Film auf Facebook zur „Abschreckung“

Der 13-jährige Samiul Alam Rajon, dessen Namen manche Medien auch mit Rajan angeben, war in Sylhet des Diebstahls einer Rikscha beschuldigt worden. Mehrere Männer, von denen einer die Tat mit einem Handy filmte, verprügelten den jungen Gemüseverkäufer und versuchten ihn zu einem Geständnis zu zwingen.

In dem 28-minütigen Video ist zu sehen, wie der Junge darum fleht, nicht getötet zu werden und seine Mutter ruft. Einmal bettelt er um Wasser und fordert, der Polizei übergeben zu werden. Die Männer lehnen dies ab und titulieren sich selbst als Polizei.

Das Ergebnis der Autopsie hält 64 Verletzungen fest.

Ein Mann prügelt mit einer Eisenstange auf den Jungen ein. Er wird an einen Pfosten gefesselt. Die Täter sprechen davon, den Film zur Abschreckung bei Facebook zu posten.

Als der Junge später einmal losgebunden wird und noch gehen kann, fordert einer der Männer dazu auf, den Jungen weiter zu verprügeln. Seine Knochen seien ja noch nicht gebrochen. Eine Autopsie der Polizei stellte später 64 verschiedene Verletzungen fest, wobei die Kopfverletzungen letztlich tödlich waren.

Selbstjustiz in Südasien nicht ungewöhnlich

Die Eltern erklärten, ihr Sohn sein kein Dieb gewesen. Sie hatten erst von seinem Schicksal erfahren, als sie ihn bei der Polizei vermisst melden wollten.

Fälle von Selbstjustiz sind in Südasien nicht so ungewöhnlich. Besonders an diesem Fall ist jedoch, dass es sich bei dem Opfer noch um ein Kind handelt und die Täter ihren Lynchmord einschließlich des Flehens des Opfers um sein Leben gefilmt und bei Facebook gepostet haben. Dies dokumentiert den Irrsinn der Tat.
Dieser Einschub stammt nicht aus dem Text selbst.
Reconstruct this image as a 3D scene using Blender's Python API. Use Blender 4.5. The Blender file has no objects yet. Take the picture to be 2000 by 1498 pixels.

Doch ganz offenbar sehen auch viele derjenigen, die gegen den Lynchmord protestieren, die Todesstrafe für die Täter als gerecht an. Zwar ist die Befürchtung nicht unberechtigt, dass sich Täter bei der Justiz freikaufen können.

Doch letztlich dürfte wohl nur eine Justiz- und Polizeireform den Teufelskreis aus Selbstjustiz und als willkürlich empfundenen drakonischen Strafen durchbrechen.